Eppure Gesù fa la cosa migliore: traccia un solco.
UN SOLCO DI SPERANZA!

L'ammirazione è meno della conversione, ma è sempre un più di un totale rifiuto.

Quando allora incontriamo "mosche e zanzare", persone che ci infastidiscono, ma alle quali dobbiamo pur sempre pensare come a figli di Dio e fratelli nostri, desiderando per essi la salvezza eterna, ecco, proviamo a comportarci secondo l'insegnamento del Maestro.
Non lasciamoci avvilire dagli apparenti fallimenti nel nostro apostolato: forse la mosca rimarrà sempre mosca, ma quel bene che possiamo seminare, quel tenerla legata a noi destando la sua ammirazione, potrebbe essere per lei una piccola ancora di salvezza, una tavola alla quale aggrapparsi per non annegare completamente!
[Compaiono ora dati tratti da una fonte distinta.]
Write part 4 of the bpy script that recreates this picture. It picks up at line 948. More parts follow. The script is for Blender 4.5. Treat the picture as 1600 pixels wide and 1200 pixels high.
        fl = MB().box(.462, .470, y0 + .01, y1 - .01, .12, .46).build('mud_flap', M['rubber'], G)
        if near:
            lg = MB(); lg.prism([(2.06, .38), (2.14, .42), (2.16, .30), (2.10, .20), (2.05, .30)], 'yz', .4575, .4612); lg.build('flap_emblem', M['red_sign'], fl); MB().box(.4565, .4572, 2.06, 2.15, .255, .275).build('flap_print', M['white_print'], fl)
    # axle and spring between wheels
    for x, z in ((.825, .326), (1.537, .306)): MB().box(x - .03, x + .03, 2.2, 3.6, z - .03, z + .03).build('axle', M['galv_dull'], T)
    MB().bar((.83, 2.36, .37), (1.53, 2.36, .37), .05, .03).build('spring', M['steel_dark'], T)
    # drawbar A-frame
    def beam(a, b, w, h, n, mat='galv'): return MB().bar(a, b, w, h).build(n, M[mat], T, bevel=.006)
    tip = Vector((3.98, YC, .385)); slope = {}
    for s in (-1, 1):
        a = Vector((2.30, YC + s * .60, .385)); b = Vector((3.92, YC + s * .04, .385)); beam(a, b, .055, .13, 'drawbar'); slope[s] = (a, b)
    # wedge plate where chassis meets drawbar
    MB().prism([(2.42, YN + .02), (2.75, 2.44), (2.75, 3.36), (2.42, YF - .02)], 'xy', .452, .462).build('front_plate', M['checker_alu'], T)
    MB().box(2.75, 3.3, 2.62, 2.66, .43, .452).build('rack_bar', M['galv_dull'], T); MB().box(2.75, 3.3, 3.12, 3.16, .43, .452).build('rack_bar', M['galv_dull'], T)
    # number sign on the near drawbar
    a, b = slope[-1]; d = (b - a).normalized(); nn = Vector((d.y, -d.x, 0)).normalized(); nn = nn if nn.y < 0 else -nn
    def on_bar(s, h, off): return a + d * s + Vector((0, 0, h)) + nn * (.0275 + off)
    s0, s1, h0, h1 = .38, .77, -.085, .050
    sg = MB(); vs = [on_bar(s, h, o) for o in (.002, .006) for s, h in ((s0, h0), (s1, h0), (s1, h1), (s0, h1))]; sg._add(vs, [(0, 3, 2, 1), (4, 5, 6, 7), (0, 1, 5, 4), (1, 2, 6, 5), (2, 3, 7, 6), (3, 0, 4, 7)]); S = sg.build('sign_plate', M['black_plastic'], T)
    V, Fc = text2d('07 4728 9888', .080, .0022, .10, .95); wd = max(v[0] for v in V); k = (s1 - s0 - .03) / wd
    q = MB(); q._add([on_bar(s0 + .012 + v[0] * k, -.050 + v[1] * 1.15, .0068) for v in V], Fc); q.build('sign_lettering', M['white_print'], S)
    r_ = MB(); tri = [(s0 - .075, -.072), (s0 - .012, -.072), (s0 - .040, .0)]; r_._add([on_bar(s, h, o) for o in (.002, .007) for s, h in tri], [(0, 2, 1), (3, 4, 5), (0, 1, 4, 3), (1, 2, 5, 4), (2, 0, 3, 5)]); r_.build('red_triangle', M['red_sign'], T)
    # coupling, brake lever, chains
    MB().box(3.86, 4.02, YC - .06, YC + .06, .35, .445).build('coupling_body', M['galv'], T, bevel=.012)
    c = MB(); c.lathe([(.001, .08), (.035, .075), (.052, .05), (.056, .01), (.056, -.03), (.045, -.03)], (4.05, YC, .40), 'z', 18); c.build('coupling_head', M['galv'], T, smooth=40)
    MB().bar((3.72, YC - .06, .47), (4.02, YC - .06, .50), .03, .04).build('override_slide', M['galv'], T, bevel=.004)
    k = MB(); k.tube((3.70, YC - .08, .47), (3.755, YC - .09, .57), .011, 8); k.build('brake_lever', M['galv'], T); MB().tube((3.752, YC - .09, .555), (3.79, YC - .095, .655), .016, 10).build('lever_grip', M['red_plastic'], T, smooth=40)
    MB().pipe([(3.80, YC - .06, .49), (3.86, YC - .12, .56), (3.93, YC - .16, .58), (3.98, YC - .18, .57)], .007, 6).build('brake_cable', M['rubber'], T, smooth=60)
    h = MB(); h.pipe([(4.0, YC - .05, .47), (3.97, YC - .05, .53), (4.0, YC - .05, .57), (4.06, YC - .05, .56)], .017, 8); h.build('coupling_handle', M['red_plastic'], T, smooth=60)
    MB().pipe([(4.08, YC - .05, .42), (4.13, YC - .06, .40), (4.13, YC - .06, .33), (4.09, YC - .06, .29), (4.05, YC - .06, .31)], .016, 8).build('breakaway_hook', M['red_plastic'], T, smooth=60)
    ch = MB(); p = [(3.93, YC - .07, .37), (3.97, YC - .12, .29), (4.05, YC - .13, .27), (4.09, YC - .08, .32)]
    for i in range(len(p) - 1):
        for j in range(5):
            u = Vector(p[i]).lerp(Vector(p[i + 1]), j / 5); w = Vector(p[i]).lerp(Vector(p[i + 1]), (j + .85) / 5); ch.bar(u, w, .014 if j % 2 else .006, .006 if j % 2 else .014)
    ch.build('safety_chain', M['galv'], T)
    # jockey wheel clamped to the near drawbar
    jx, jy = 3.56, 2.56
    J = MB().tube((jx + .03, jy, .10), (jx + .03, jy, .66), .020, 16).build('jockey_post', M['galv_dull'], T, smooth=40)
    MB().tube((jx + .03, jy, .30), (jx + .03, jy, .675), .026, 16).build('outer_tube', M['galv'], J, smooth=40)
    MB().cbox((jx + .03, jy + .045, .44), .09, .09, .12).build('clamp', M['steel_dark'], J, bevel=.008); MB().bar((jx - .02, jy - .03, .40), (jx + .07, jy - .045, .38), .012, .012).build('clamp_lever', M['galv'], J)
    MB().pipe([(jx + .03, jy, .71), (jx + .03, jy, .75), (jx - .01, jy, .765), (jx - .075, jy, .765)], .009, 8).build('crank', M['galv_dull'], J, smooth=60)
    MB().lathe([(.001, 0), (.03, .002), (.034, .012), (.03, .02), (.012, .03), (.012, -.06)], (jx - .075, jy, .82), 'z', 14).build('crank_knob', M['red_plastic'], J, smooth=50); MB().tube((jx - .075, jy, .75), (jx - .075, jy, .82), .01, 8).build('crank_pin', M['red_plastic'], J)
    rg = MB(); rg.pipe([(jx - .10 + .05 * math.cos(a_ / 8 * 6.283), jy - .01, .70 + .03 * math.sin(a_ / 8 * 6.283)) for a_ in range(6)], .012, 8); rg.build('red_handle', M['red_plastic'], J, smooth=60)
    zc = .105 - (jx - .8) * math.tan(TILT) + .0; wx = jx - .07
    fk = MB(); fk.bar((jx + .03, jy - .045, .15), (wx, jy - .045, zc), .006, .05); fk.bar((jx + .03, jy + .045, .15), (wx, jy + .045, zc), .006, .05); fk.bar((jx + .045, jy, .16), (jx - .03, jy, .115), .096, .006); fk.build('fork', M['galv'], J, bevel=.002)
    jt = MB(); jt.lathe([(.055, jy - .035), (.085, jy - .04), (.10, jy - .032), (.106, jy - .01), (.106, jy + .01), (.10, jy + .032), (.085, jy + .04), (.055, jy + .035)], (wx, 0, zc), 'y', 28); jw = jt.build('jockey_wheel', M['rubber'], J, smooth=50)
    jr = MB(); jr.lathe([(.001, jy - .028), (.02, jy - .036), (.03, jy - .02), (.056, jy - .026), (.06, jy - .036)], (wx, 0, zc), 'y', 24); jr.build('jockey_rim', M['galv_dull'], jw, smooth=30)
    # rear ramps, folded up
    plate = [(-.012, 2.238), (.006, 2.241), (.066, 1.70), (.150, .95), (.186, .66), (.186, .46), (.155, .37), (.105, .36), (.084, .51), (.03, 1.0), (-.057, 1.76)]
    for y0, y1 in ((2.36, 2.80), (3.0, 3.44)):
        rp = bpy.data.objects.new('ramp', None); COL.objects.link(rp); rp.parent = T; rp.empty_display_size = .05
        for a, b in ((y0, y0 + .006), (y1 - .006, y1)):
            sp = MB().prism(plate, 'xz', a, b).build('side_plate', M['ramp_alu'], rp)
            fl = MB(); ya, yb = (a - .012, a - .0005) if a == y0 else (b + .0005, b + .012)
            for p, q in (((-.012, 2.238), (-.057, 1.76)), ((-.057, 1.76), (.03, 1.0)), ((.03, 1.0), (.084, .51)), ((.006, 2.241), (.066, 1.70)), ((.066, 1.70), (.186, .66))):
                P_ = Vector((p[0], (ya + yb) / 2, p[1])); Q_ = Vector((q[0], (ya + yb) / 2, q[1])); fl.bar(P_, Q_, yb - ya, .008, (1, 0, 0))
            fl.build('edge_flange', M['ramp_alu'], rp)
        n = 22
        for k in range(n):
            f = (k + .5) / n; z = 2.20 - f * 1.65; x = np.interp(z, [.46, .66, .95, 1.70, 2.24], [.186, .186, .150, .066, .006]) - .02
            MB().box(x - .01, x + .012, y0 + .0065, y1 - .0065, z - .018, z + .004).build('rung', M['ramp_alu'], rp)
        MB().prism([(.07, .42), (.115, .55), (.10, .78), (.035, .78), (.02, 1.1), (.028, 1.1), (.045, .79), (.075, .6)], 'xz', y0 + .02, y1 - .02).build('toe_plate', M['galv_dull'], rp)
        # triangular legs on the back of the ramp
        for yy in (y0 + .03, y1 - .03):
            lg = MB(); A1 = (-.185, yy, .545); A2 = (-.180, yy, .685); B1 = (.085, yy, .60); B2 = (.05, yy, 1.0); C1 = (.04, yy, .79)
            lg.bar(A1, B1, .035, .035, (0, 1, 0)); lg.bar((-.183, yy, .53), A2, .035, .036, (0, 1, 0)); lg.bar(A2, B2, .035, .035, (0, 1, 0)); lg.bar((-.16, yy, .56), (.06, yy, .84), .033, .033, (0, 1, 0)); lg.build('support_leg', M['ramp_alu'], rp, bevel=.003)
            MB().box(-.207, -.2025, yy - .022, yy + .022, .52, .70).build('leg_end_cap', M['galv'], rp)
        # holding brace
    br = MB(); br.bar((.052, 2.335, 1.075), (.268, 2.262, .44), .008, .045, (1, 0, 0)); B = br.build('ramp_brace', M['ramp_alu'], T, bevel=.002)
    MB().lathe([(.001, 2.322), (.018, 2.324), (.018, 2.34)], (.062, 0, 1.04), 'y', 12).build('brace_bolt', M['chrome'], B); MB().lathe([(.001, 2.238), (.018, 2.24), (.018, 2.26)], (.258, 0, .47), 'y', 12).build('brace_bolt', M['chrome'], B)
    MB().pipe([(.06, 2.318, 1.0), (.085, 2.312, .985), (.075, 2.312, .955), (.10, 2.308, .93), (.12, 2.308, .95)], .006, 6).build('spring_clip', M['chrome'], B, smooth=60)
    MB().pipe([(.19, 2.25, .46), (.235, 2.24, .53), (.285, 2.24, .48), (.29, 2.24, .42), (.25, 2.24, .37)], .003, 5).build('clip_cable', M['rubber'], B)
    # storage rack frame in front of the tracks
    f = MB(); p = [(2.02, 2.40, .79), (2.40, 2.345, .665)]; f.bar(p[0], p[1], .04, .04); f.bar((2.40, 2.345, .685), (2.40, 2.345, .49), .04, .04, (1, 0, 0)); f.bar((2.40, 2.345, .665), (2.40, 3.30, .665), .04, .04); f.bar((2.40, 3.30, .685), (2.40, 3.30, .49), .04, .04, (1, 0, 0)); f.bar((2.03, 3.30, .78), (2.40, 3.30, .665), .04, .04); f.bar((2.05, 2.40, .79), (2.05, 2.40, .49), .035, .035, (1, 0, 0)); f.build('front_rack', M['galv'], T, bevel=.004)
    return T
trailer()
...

Facciamone occasione di "amore spicciolo": non ci verrà chiesto il martirio fisico, ma già sopportare "le mosche" sarà un piccolo martirio del cuore, esercizio di pazienza e di carità.

Facciamone testimonianza di amore spicciolo nel senso che ci consentirà di amare quasi "poco per volta", ma sempre, con costanza, in base alla capacità del ricevente!

Facciamone esempio di rispetto per l'altro che rimane sempre un potenziale santo fino all'ultimo istante della sua vita: chi sono io per scacciare in malo modo un fratello?
La correzione può essere sempre salutare, ma va dosata!

Facciamone coerenza di vita cristiana: dire la verità non vuol dire rompere completamente i rapporti con chi la pensa per noi! E' piuttosto uno spendersi sempre per le anime!

E come dice Santa Teresa d'Avila: la pazienza tutto ottiene!